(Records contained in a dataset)
start

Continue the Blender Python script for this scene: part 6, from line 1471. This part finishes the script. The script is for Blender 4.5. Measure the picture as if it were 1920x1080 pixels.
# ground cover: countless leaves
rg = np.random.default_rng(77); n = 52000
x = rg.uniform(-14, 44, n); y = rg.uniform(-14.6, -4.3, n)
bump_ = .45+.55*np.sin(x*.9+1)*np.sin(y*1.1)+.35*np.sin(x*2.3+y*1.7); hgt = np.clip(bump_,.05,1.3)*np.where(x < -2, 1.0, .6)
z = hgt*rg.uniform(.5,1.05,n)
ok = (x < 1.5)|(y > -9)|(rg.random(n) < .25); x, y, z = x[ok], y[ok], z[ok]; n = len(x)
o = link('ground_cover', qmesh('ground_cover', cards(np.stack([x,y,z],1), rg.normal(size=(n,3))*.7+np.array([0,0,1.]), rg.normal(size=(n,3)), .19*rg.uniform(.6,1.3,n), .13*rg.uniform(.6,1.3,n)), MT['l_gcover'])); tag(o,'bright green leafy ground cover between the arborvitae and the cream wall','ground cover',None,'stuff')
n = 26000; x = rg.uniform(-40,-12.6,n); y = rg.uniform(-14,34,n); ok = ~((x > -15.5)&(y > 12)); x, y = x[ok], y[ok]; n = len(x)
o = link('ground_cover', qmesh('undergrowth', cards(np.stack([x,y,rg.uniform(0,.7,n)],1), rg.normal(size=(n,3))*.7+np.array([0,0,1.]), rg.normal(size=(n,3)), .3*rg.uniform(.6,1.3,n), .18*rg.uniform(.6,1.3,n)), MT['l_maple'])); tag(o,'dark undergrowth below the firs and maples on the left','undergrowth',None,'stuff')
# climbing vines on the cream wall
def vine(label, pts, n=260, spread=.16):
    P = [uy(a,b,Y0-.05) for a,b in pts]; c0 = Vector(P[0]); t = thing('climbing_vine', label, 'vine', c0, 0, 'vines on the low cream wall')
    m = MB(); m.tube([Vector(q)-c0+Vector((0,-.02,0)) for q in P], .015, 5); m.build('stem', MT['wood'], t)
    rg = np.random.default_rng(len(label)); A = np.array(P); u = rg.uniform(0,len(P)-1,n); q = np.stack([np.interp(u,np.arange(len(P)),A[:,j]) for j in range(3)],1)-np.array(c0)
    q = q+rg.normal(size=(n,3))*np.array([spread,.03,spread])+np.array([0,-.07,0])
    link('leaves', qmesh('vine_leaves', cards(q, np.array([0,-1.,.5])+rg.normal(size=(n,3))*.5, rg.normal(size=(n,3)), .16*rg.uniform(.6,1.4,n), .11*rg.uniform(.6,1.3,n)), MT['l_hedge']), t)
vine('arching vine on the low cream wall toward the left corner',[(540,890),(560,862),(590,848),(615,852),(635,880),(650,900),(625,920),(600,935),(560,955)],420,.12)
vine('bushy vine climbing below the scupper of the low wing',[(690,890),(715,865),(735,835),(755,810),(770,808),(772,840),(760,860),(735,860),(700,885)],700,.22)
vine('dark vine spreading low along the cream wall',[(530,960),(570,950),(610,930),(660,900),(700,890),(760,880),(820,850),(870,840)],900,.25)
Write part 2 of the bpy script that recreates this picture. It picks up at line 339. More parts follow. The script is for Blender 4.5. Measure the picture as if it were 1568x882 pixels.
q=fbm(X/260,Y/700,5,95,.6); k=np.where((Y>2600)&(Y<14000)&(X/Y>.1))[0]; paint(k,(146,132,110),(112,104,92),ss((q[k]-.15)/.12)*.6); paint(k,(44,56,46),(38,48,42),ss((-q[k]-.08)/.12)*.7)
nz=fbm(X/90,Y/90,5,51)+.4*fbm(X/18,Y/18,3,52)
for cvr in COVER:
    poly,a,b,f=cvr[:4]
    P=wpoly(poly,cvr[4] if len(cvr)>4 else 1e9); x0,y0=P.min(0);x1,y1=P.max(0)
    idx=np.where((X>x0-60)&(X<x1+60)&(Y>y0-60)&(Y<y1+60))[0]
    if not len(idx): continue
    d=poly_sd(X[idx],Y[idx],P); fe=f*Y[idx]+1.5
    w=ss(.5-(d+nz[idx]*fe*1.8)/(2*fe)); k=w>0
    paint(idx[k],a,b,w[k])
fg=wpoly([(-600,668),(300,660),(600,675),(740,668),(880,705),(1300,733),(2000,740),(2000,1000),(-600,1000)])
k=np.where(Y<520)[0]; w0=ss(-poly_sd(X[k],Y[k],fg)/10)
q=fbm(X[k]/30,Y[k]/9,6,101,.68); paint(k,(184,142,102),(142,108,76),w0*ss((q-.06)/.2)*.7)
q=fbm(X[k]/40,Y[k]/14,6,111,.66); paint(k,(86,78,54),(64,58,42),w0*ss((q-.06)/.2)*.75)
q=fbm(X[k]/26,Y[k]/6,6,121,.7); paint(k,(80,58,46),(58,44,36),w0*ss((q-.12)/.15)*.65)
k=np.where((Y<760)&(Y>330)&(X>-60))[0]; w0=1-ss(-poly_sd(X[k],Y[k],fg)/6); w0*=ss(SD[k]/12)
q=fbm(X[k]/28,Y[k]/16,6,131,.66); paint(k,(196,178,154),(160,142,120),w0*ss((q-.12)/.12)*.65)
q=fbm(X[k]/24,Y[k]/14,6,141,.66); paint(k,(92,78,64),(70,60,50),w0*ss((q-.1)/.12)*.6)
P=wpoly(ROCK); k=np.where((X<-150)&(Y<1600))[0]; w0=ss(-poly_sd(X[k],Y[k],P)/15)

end

Each line of the material above must be retyped precisely.

▸ Answer
Continue the Blender Python script for this scene: part 6, from line 1471. This part finishes the script. The script is for Blender 4.5. Measure the picture as if it were 1920x1080 pixels.
# ground cover: countless leaves
rg = np.random.default_rng(77); n = 52000
x = rg.uniform(-14, 44, n); y = rg.uniform(-14.6, -4.3, n)
bump_ = .45+.55*np.sin(x*.9+1)*np.sin(y*1.1)+.35*np.sin(x*2.3+y*1.7); hgt = np.clip(bump_,.05,1.3)*np.where(x < -2, 1.0, .6)
z = hgt*rg.uniform(.5,1.05,n)
ok = (x < 1.5)|(y > -9)|(rg.random(n) < .25); x, y, z = x[ok], y[ok], z[ok]; n = len(x)
o = link('ground_cover', qmesh('ground_cover', cards(np.stack([x,y,z],1), rg.normal(size=(n,3))*.7+np.array([0,0,1.]), rg.normal(size=(n,3)), .19*rg.uniform(.6,1.3,n), .13*rg.uniform(.6,1.3,n)), MT['l_gcover'])); tag(o,'bright green leafy ground cover between the arborvitae and the cream wall','ground cover',None,'stuff')
n = 26000; x = rg.uniform(-40,-12.6,n); y = rg.uniform(-14,34,n); ok = ~((x > -15.5)&(y > 12)); x, y = x[ok], y[ok]; n = len(x)
o = link('ground_cover', qmesh('undergrowth', cards(np.stack([x,y,rg.uniform(0,.7,n)],1), rg.normal(size=(n,3))*.7+np.array([0,0,1.]), rg.normal(size=(n,3)), .3*rg.uniform(.6,1.3,n), .18*rg.uniform(.6,1.3,n)), MT['l_maple'])); tag(o,'dark undergrowth below the firs and maples on the left','undergrowth',None,'stuff')
# climbing vines on the cream wall
def vine(label, pts, n=260, spread=.16):
    P = [uy(a,b,Y0-.05) for a,b in pts]; c0 = Vector(P[0]); t = thing('climbing_vine', label, 'vine', c0, 0, 'vines on the low cream wall')
    m = MB(); m.tube([Vector(q)-c0+Vector((0,-.02,0)) for q in P], .015, 5); m.build('stem', MT['wood'], t)
    rg = np.random.default_rng(len(label)); A = np.array(P); u = rg.uniform(0,len(P)-1,n); q = np.stack([np.interp(u,np.arange(len(P)),A[:,j]) for j in range(3)],1)-np.array(c0)
    q = q+rg.normal(size=(n,3))*np.array([spread,.03,spread])+np.array([0,-.07,0])
    link('leaves', qmesh('vine_leaves', cards(q, np.array([0,-1.,.5])+rg.normal(size=(n,3))*.5, rg.normal(size=(n,3)), .16*rg.uniform(.6,1.4,n), .11*rg.uniform(.6,1.3,n)), MT['l_hedge']), t)
vine('arching vine on the low cream wall toward the left corner',[(540,890),(560,862),(590,848),(615,852),(635,880),(650,900),(625,920),(600,935),(560,955)],420,.12)
vine('bushy vine climbing below the scupper of the low wing',[(690,890),(715,865),(735,835),(755,810),(770,808),(772,840),(760,860),(735,860),(700,885)],700,.22)
vine('dark vine spreading low along the cream wall',[(530,960),(570,950),(610,930),(660,900),(700,890),(760,880),(820,850),(870,840)],900,.25)
Write part 2 of the bpy script that recreates this picture. It picks up at line 339. More parts follow. The script is for Blender 4.5. Measure the picture as if it were 1568x882 pixels.
q=fbm(X/260,Y/700,5,95,.6); k=np.where((Y>2600)&(Y<14000)&(X/Y>.1))[0]; paint(k,(146,132,110),(112,104,92),ss((q[k]-.15)/.12)*.6); paint(k,(44,56,46),(38,48,42),ss((-q[k]-.08)/.12)*.7)
nz=fbm(X/90,Y/90,5,51)+.4*fbm(X/18,Y/18,3,52)
for cvr in COVER:
    poly,a,b,f=cvr[:4]
    P=wpoly(poly,cvr[4] if len(cvr)>4 else 1e9); x0,y0=P.min(0);x1,y1=P.max(0)
    idx=np.where((X>x0-60)&(X<x1+60)&(Y>y0-60)&(Y<y1+60))[0]
    if not len(idx): continue
    d=poly_sd(X[idx],Y[idx],P); fe=f*Y[idx]+1.5
    w=ss(.5-(d+nz[idx]*fe*1.8)/(2*fe)); k=w>0
    paint(idx[k],a,b,w[k])
fg=wpoly([(-600,668),(300,660),(600,675),(740,668),(880,705),(1300,733),(2000,740),(2000,1000),(-600,1000)])
k=np.where(Y<520)[0]; w0=ss(-poly_sd(X[k],Y[k],fg)/10)
q=fbm(X[k]/30,Y[k]/9,6,101,.68); paint(k,(184,142,102),(142,108,76),w0*ss((q-.06)/.2)*.7)
q=fbm(X[k]/40,Y[k]/14,6,111,.66); paint(k,(86,78,54),(64,58,42),w0*ss((q-.06)/.2)*.75)
q=fbm(X[k]/26,Y[k]/6,6,121,.7); paint(k,(80,58,46),(58,44,36),w0*ss((q-.12)/.15)*.65)
k=np.where((Y<760)&(Y>330)&(X>-60))[0]; w0=1-ss(-poly_sd(X[k],Y[k],fg)/6); w0*=ss(SD[k]/12)
q=fbm(X[k]/28,Y[k]/16,6,131,.66); paint(k,(196,178,154),(160,142,120),w0*ss((q-.12)/.12)*.65)
q=fbm(X[k]/24,Y[k]/14,6,141,.66); paint(k,(92,78,64),(70,60,50),w0*ss((q-.1)/.12)*.6)
P=wpoly(ROCK); k=np.where((X<-150)&(Y<1600))[0]; w0=ss(-poly_sd(X[k],Y[k],P)/15)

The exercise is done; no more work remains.